Soul Scarification

It is a thankless job to work as a tour guide in these latitudes. In summer, all our potential sightseers either jet off to vacation at destinations with a more palatable climate, or they toil away at work, for themselves and for those who jetted off. But during the remaining nine months of the year our tours sound like this:

“Look to your left—it’s truly a sight to behold during the summer!”

But, on the other hand, since we yearn for summer so badly, we are much too sensitive concerning anything that’s green and blooming. Now, if we get hold of a grateful listener once the summer finally comes around, our mind begins to dally with images that are actually a perfect match for parables.

“You know,” I uttered with a wise air as we were passing the lawn disfigured by scarification, “plants are truly much like us....”

My guest, a sophisticated lady, condescendingly glances at me and I can’t help but agree with her. I don’t like it either when someone gives me baby talk in the vein of “my little doggy completely understands me” or “my flowers feel everything.” So, I finish my statement rather cunningly:

“But if you don’t hurt them, they’ll come to no good!”

She ponders over what I’ve just said for a moment, and then I see how the expression on her intelligent and strong face suddenly changes to show acceptance and vulnerability. She nods slowly in response.

Suffering is surely something that anyone can understand, like the fact that suffering makes us human.


I see our guests off and return to inspect the lawn. How similar! Just two days ago this lawn looked like this:


It’s perfect, isn’t it?

And it didn’t get this way on its own. First, the ground was leveled, and not just once. It was exactly in accordance with the words of the prophet: Every valley shall be filled, and every mountain and hill shall be brought low; and the crooked shall be made straight, and the rough ways shall be made smooth… (Luke 3:5) So, those hills were leveled and it required great physical effort, sharp tools, and a good eye. Valleys were filled in, and it was dirty work, because only water could thoroughly cause the loosened soil to settle.

Next, the leveled surface was sown with good seed ... and that’s also a reference to the Scripture. Only a good seed will produce a grass parterre, only select seeds from a trusted supplier.

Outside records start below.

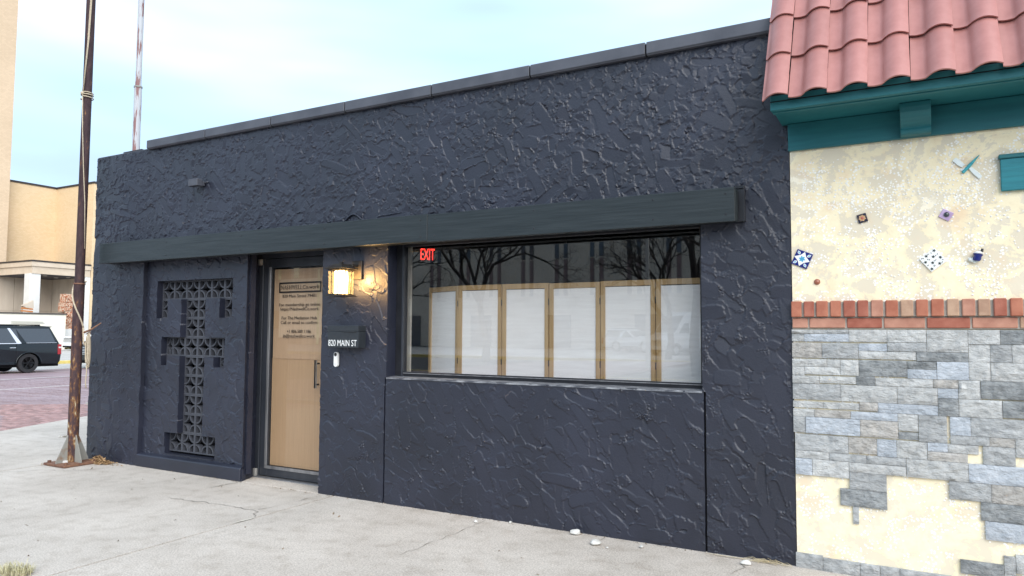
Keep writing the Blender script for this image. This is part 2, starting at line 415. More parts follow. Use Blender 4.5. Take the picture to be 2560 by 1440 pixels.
# main street behind the camera (seen in the window glass)
kb = MB().box(-60, 60, -5.75, -5.6, -.5, .005); kb.build('kerb', M_CONC2)['kind'] = 'structure'
strip('main_street', -9.6, 80, -31, -5.75, M_ASPH, None, z0=-.14, z1=-.14)
strip('main_street_west', -120, -9.6, -31, -5.75, M_ASPH, None, z0=-.35, z1=-.14)
kb = MB().box(-120, 80, -31.2, -31, -.5, 0); kb.build('kerb', M_YELLOW)['kind'] = 'structure'
strip('far_sidewalk', -120, 80, -50, -31.2, M_CONC2, None, z0=-.02, z1=-.02)
for y in (-18.2, -18.5): strip('centre_line', -100, 60, y, y + .12, M_YELLOW, None, z0=-.12, z1=-.12, thick=.004)['kind'] = 'structure'

# ================================================================== BLACK STUCCO BUILDING
XL, XR, ZT = -8.08, -.652, 3.375
# --- trowel relief: a height field made of overlapping trowel strokes
RES = .003
HX0, HZ0 = XL - .1, -.05
NX, NZ = int((XR - XL + .3) / RES), int(3.6 / RES)
def smooth_noise(nx, nz, cell, seed):
    r = np.random.default_rng(seed)
    gx, gz = int(nx * RES / cell) + 3, int(nz * RES / cell) + 3
    g_ = r.standard_normal((gz, gx)).astype(np.float32)
    x = np.arange(nx) * RES / cell; z = np.arange(nz) * RES / cell
    xi, zi = x.astype(int), z.astype(int); fx, fz = (x - xi).astype(np.float32), (z - zi).astype(np.float32)
    fx = fx * fx * (3 - 2 * fx); fz = fz * fz * (3 - 2 * fz)
    a = g_[zi][:, xi] * (1 - fx) + g_[zi][:, xi + 1] * fx
    b = g_[zi + 1][:, xi] * (1 - fx) + g_[zi + 1][:, xi + 1] * fx
    return a * (1 - fz)[:, None] + b * fz[:, None]
N1 = smooth_noise(NX, NZ, .020, 1); N2 = smooth_noise(NX, NZ, .05, 2); N3 = smooth_noise(NX, NZ, .0075, 3); N4 = smooth_noise(NX, NZ, .35, 4); N5 = smooth_noise(NX, NZ, .085, 6)
NR = .6 * N1 + .5 * N2 + .45 * N3
TORN = (np.clip(np.abs(N3) - .35, 0, 2) * .0017 + np.clip(N1 - .2, 0, 2) * .0010).astype(np.float32)   # crumbs pulled up by the trowel
H = (TORN * 1.0 + .001 * N2).astype(np.float32)
def window(cx, cz, rad):
    rr = int(rad / RES) + 3; ix, iz = int((cx - HX0) / RES), int((cz - HZ0) / RES)
    return max(ix - rr, 0), min(ix + rr, NX), max(iz - rr, 0), min(iz + rr, NZ)
def stroke(cx, cz, ang, L, Wd, h0, tilt, tv, ridge, rag):
    x0, x1, z0, z1 = window(cx, cz, math.hypot(L, Wd) * .56)
    if x1 - x0 < 3 or z1 - z0 < 3: return
    X = (np.arange(x0, x1) * RES + HX0 - cx).astype(np.float32)[None, :]; Z = (np.arange(z0, z1) * RES + HZ0 - cz).astype(np.float32)[:, None]
    c, s_ = math.cos(ang), math.sin(ang)
    u = X * c + Z * s_; v = Z * c - X * s_
    v = v + (.16 if h0 > 0 else -.16) * u * u / L
    uu = u / (L * .5); vv = v / (Wd * .5)
    e = np.sqrt(np.sqrt(uu ** 4 + vv ** 4)) + rag * NR[z0:z1, x0:x1] * np.where(uu > -.1, 1.0, .3)
    e3 = np.maximum(e, .25) ** 3
    gr = np.sqrt((uu ** 3 / e3 * 2 / L) ** 2 + (vv ** 3 / e3 * 2 / Wd) ** 2) + 2
    d = (1 - e) / gr                                       # distance inside the edge, metres
    ins = np.clip(d / .0028, 0, 1) * .96
    Hs = H[z0:z1, x0:x1]
    new = Hs * (1 - ins) + (h0 + tilt * uu + tv * vv + .0002 * N3[z0:z1, x0:x1]) * ins
    side = np.where(vv > 0, 1.0, .1) + np.where(uu > .6, .6, 0)
    q = np.where(d < 0, d / .0034, d / .0020)
    H[z0:z1, x0:x1] = new + ridge * np.exp(-q * q) * side * np.clip(.55 + 1.0 * N1[z0:z1, x0:x1], 0, 2.2)
def torn(cx, cz, rad):
    x0, x1, z0, z1 = window(cx, cz, rad * 1.2)
    if x1 - x0 < 3 or z1 - z0 < 3: return
    X = (np.arange(x0, x1) * RES + HX0 - cx)[None, :]; Z = (np.arange(z0, z1) * RES + HZ0 - cz)[:, None]
    k = np.clip((rad - np.sqrt(X * X + Z * Z * 1.6)) / (rad * .5) + .5 * N2[z0:z1, x0:x1], 0, 1)
    H[z0:z1, x0:x1] += (TORN[z0:z1, x0:x1] * k).astype(np.float32)
r_ = np.random.default_rng(5)
for k in range(19000):
    cx = r_.uniform(XL - .1, XR + .1); cz = r_.uniform(-.05, 3.45)
    if cz > 2.25:
        ang = r_.choice([-.9, -.2, .9, 1.5]) + r_.normal(0, .5); L = r_.uniform(.04, .125); Wd = L * r_.uniform(.45, .85); rag = r_.uniform(.15, .50); rd = r_.uniform(.0002, .0020)
    else:
        if r_.random() < .68: continue
        ang = -.9 + r_.normal(0, .55); L = r_.uniform(.09, .26); Wd = L * r_.uniform(.36, .62); rag = r_.uniform(.08, .30); rd = r_.uniform(.0003, .0026)
    stroke(cx, cz, ang, L, Wd, r_.normal(0, .0016), r_.normal(0, .0024), r_.normal(0, .0017), rd, rag)
    if k % 5 == 0: torn(r_.uniform(XL, XR), r_.uniform(0, 3.4), r_.uniform(.03, .09))
for k in range(380):                                   # long loose ridges left by the last passes
    cx = r_.uniform(XL, XR); cz = r_.uniform(.0, 3.3)
    stroke(cx, cz, -.75 + r_.normal(0, .5), r_.uniform(.14, .34), r_.uniform(.05, .11), r_.normal(0, .002), r_.normal(0, .002), r_.normal(0, .0015), r_.uniform(.002, .0042), .08)
H += (.0012 * N4).astype(np.float32)
def h_at(X, Z):
    a = np.clip((X - HX0) / RES, 0, NX - 2); b = np.clip((Z - HZ0) / RES, 0, NZ - 2)
    i, j = a.astype(int), b.astype(int); f, g_ = a - i, b - j
    return (H[j, i] * (1 - f) + H[j, i + 1] * f) * (1 - g_) + (H[j + 1, i] * (1 - f) + H[j + 1, i + 1] * f) * g_
def subdiv(bps, cell):
    out = []
    for a, b in zip(bps[:-1], bps[1:]):
        n = max(1, int(round((b - a) / cell))); out += [a + (b - a) * i / n for i in range(n)]
    return np.array(out + [bps[-1]])
def stucco_wall(name, x0, x1, z0, z1, y0, holes, parent, depth, cell=.0046, amp=1.0, edge=.004, m=None):
    """relief wall facing -y with rectangular holes; every hole and outer edge returns back by depth (a number or one per hole)"""
    bx = sorted({x0, x1} | {v for h in holes for v in h[:2] if x0 < v < x1}); bz = sorted({z0, z1} | {v for h in holes for v in h[2:4] if z0 < v < z1})
    if x0 < -4.4 < x1: bx = sorted(set(bx) | {-4.4})
    xs = np.concatenate([subdiv([p, q], cell * (1.5 if q <= -4.39 else .92))[:-1] for p, q in zip(bx[:-1], bx[1:])] + [[bx[-1]]]); zs_ = subdiv(bz, cell); nx, nz = len(xs), len(zs_)
    X, Z = np.meshgrid(xs, zs_); Y = y0 - h_at(X, Z) * amp * np.where(Z > 2.3, 1.3, 1.15)
    cx, cz = (xs[1:] + xs[:-1]) / 2, (zs_[1:] + zs_[:-1]) / 2
    keep = np.ones((nz - 1, nx - 1), bool); hid = -np.ones((nz - 1, nx - 1), int)
    for q, h in enumerate(holes):
        mk = ((cz > h[2]) & (cz < h[3]))[:, None] & ((cx > h[0]) & (cx < h[1]))[None, :]
        keep &= ~mk; hid[mk] = q
    V = np.stack([X, Y, Z], -1).reshape(-1, 3)
    idx = np.arange(nx * nz).reshape(nz, nx)
    A, B, C_, D = idx[:-1, :-1], idx[:-1, 1:], idx[1:, 1:], idx[1:, :-1]
    F = np.stack([A, B, C_, D], -1)[keep]
    kp = np.pad(keep, 1, constant_values=False); hp = np.pad(hid, 1, constant_values=-1)
    back = {}; ex = []; sk = []
    def bk(i, dep):
        key = (i, dep)
        if key not in back:
            back[key] = len(V) + len(ex); p = V[i]; ex.append((p[0], y0 + dep, p[2]))
        return back[key]
    def dep_of(q): return (depth if q < 0 else (holes[q][4] if len(holes[q]) > 4 else depth))
    for (dz, dx, pick) in ((0, -1, lambda j, i: (D[j, i], A[j, i])), (0, 1, lambda j, i: (B[j, i], C_[j, i])), (-1, 0, lambda j, i: (A[j, i], B[j, i])), (1, 0, lambda j, i: (C_[j, i], D[j, i]))):
        nb = kp[1 + dz:1 + dz + nz - 1, 1 + dx:1 + dx + nx - 1]; hb = hp[1 + dz:1 + dz + nz - 1, 1 + dx:1 + dx + nx - 1]
        for j, i in zip(*np.where(keep & ~nb)):
            p, q = pick(j, i); dep = dep_of(hb[j, i]); sk.append((p, bk(p, dep), bk(q, dep), q))
    V = np.vstack([V, np.array(ex)]) if ex else V
    F = np.vstack([F, np.array(sk)]) if sk else F
    me = bpy.data.meshes.new(name)
    me.vertices.add(len(V)); me.vertices.foreach_set('co', V.astype(np.float32).ravel())
    me.loops.add(F.size); me.loops.foreach_set('vertex_index', F.astype(np.int32).ravel())
    me.polygons.add(len(F)); me.polygons.foreach_set('loop_start', np.arange(0, F.size, 4, dtype=np.int32)); me.polygons.foreach_set('loop_total', np.full(len(F), 4, np.int32))
    me.update(calc_edges=True); me.validate()
    me.shade_smooth(); me.set_sharp_from_angle(angle=R(62))
    return link(name, me, m or M_STUCCO, parent)

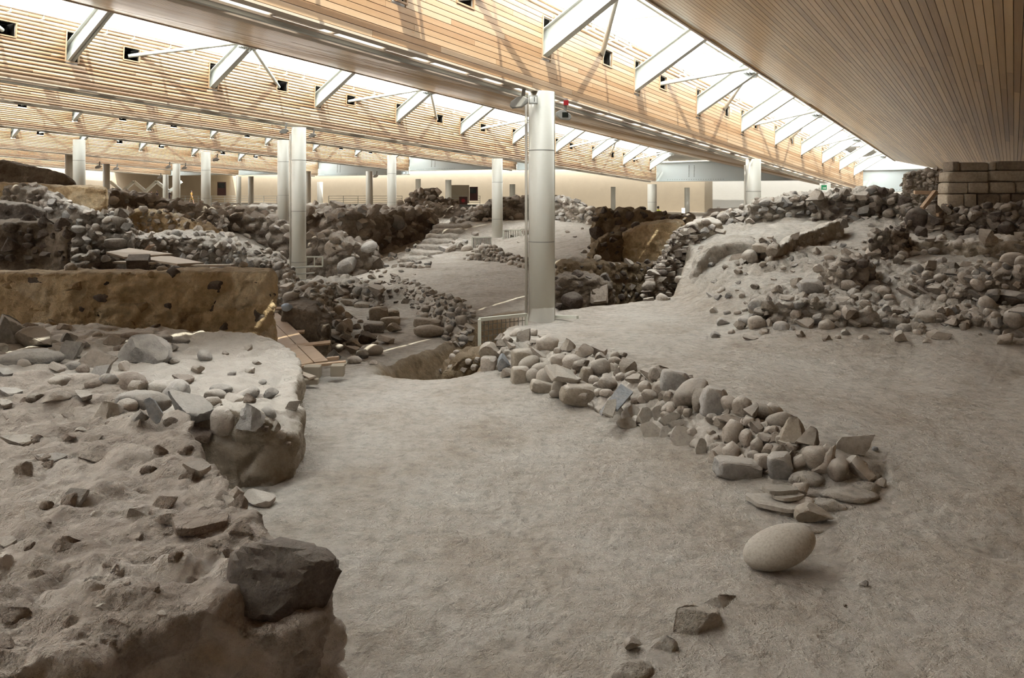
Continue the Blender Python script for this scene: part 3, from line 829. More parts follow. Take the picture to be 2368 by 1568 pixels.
tt_ = math.tan(math.radians(43))
gb = MB()
gb.raw([(-130, -50, 0), (140, -50, 0), (140, 1.25, 0), (-130, 1.25, 0)], [(0, 1, 2, 3)])
gb.raw([(-1.2 * tt_, 1.2, 0), (-14 * tt_, 14, .1), (-130 * tt_, 130, 1.6), (-130, 1.2, 0)], [(0, 1, 2, 3)])
gb.raw([(1.2 * tt_, 1.2, 0), (14 * tt_, 14, .2), (130 * tt_, 130, 1.2), (140, 1.2, 0)], [(3, 2, 1, 0)])
fb_ = gb.build('floor', M['ground']); fb_['kind'] = 'structure'

SURF = []          # (object, BVH) for dropping things on
def add_surf(o, V, Q):
    SURF.append((o, BVHTree.FromPolygons([tuple(v) for v in V.tolist()], [tuple(q) for q in Q.tolist()], all_triangles=False)))
add_surf(floor, gV, quads)
def cast(px, py, only=None):
    o = Vector((0, 0, CZ)); d = Vector(((px - W / 2) / F, 1, (HY - py) / F)).normalized()
    best = None
    for ob, t in SURF:
        if only is not None and ob not in only: continue
        r = t.ray_cast(o, d, 300)
        if r[0] is not None and (best is None or r[3] < best[2]): best = (r[0], r[1], r[3], ob)
    return best
def drop(x, y, z=30, only=None):
    best = None
    for ob, t in SURF:
        if only is not None and ob not in only: continue
        r = t.ray_cast(Vector((x, y, z)), Vector((0, 0, -1)), 100)
        if r[0] is not None and (best is None or r[0].z > best[0].z): best = (r[0], r[1], ob)
    return best

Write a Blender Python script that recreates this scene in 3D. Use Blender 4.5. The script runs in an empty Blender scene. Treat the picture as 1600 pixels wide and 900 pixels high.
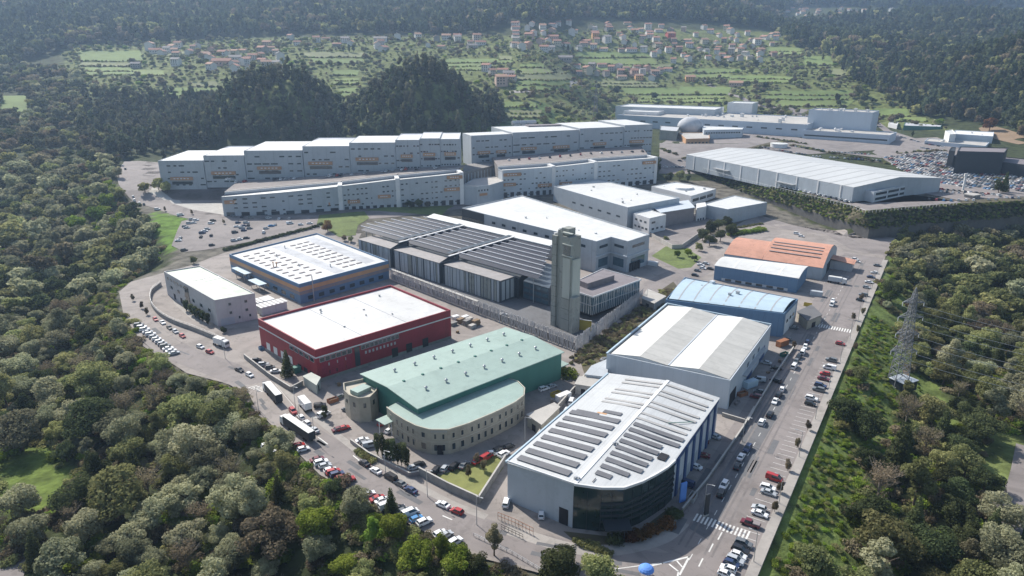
import bpy, bmesh, math, random
import numpy as np
from mathutils import Vector, Matrix
rnd = random.Random(7)
nr = np.random.RandomState(11)
SC = bpy.context.scene
COL = SC.collection
H = 120.0; PIT = math.radians(18.7); FPX = 1080.0
CP, SP = math.cos(PIT), math.sin(PIT)

# ------------------------------------------------------------------ survey helpers
def ray(px, py):
    u = (px-800)/FPX; v = (450-py)/FPX
    return u, CP+v*SP, -SP+v*CP
def at(px, py, z=0.0):
    u, dy, dz = ray(px, py); t = (z-H)/dz
    return (u*t, dy*t)
def atY(px, py, Y):
    u, dy, dz = ray(px, py); t = Y/dy
    return (u*t, H+dz*t)
def proj(x, y, z):
    dep = y*CP-(z-H)*SP
    up = y*SP+(z-H)*CP
    if dep < 1: return (-9999, -9999, dep)
    return (800+FPX*x/dep, 450-FPX*up/dep, dep)
def height(px, pb, zb, pt):
    X, Y = at(px, pb, zb); return atY(px, pt, Y)[1]
def interp(x, xs, ys): return float(np.interp(x, xs, ys))

# ------------------------------------------------------------------ terrain
PARK = [at(*p, z) for p, z in [((183,452),0),((190,490),0),((214,528),0),((245,556),0),((290,585),0),((350,600),0),((385,612),0),((400,640),0),
        ((447,692),0),((500,744),0),((545,768),0),((615,808),0),((690,846),0),((745,872),0),((850,899),0),((960,945),0),((1060,975),0),((1150,945),0),
        ((1170,892),0),((1200,828),0),((1267,676),0),((1312,580),0),((1355,482),0),((1373,436),0),((1386,400),0),((1402,366),0)]]
PARK += [at(1530,330,10), (600,560), (900,800), (900,1200), (-700,1200), (-420,800), at(170,250,14), at(188,300,10), at(232,345,5), at(268,385,3), at(268,412,0), at(200,440,0)]
CPLAT = [at(1098,262,16), at(1334,322,17.5), at(1352,330,17.5), at(1505,318,17.5), (470,520), (900,560), (900,820), (190,820), (170,660)]
CPS = [(CPLAT[0][0]+6,CPLAT[0][1]+7),(CPLAT[1][0],CPLAT[1][1]+7),(CPLAT[2][0],CPLAT[2][1]+7),(CPLAT[3][0],CPLAT[3][1]+7),(472,528),(900,568),(900,820),(190,820),(178,660)]
def seg_dist(px, py, poly):
    best = np.full(px.shape, 1e9); n = len(poly)
    for i in range(n):
        ax, ay = poly[i]; bx, by = poly[(i+1) % n]
        dx, dy = bx-ax, by-ay; L = dx*dx+dy*dy+1e-9
        t = np.clip(((px-ax)*dx+(py-ay)*dy)/L, 0, 1)
        best = np.minimum(best, np.hypot(px-ax-t*dx, py-ay-t*dy))
    return best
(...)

It was important to choose the moment of the first mowing—both in terms of time and weather—so as not to damage the surface with the lawn mower wheels and cause the grass to lie flat, so that it would start to put out side shoots in good time. It was also important from that point on to mow it at the right height at the right time, so that the mowing wouldn’t weaken the grass but thicken it instead. Doesn’t it all sound like proper spiritual care?

It was necessary to nourish and water the burgeoning beauty—just as we can’t blossom without the grace-filled help we receive through the sacraments of the Church.


It turns out that our lawn was overgrown with moss. It was beautiful green moss. Not only did it not spoil its appearance, but it even masked small bare patches. The only trouble was that moss is akin to passions.... Especially the passions of pride and vanity, the ones that particularly harden the heart. Moss won’t quit growing or stop dead. It will keep growing and growing until it swamps anything that was cultivated, thrived, and yielded fruit. What’s worse, it won’t even stay green! It will turn out to look like some deadly Martian transplant and, as a result, those who reside here are pushed to plunge into truly deep melancholy.

And there’s a bunch of it! Look, in this photo, we worked on this plot for the second time:


And here we worked on it the third time!


I would not compare scarification with afflictions or hardships—scarification aims to work at the surface, it doesn’t dig in, but only scratches lightly instead... It rather resembles slight reproach and disrespect from others. And that’s what is actually necessary to remove a layer of our external decorum—so that we could come to confession and say, “Lord, I am filled to the brim with filth!”

Sometimes it turns out to be sufficient and it allows us to continue living and moving in the right direction. But it is also sometimes just like our lawn—when it has too many bare patches and when its roots run riot... All you have left to do is saturate it with some powerful poison. That’s when it will begin to look like this:


It is the same effect when we encounter injustice against us—it destroys the roots of passions in us, tearing us away from our attachment to earthly things. And, speaking of our lawn again, we can either mourn losing its beautiful appearance or rejoice, because the uglier the bald spots look today, the more weeds and unwanted plants have died.

But then comes a moment when all that hard work pays off and the lawn grows back.



It looks almost identical to the one we had at the beginning. But that one was dying, while this one is coming back to life...

You must admit that there is a great difference between the state of a soul that decays in its passions and the soul that comes alive to life in eternity. And yet, the untrained eye may not notice any difference between them at all. That’s what is really frightening! But it is certainly not frightening when we suffer from offenses or injustice.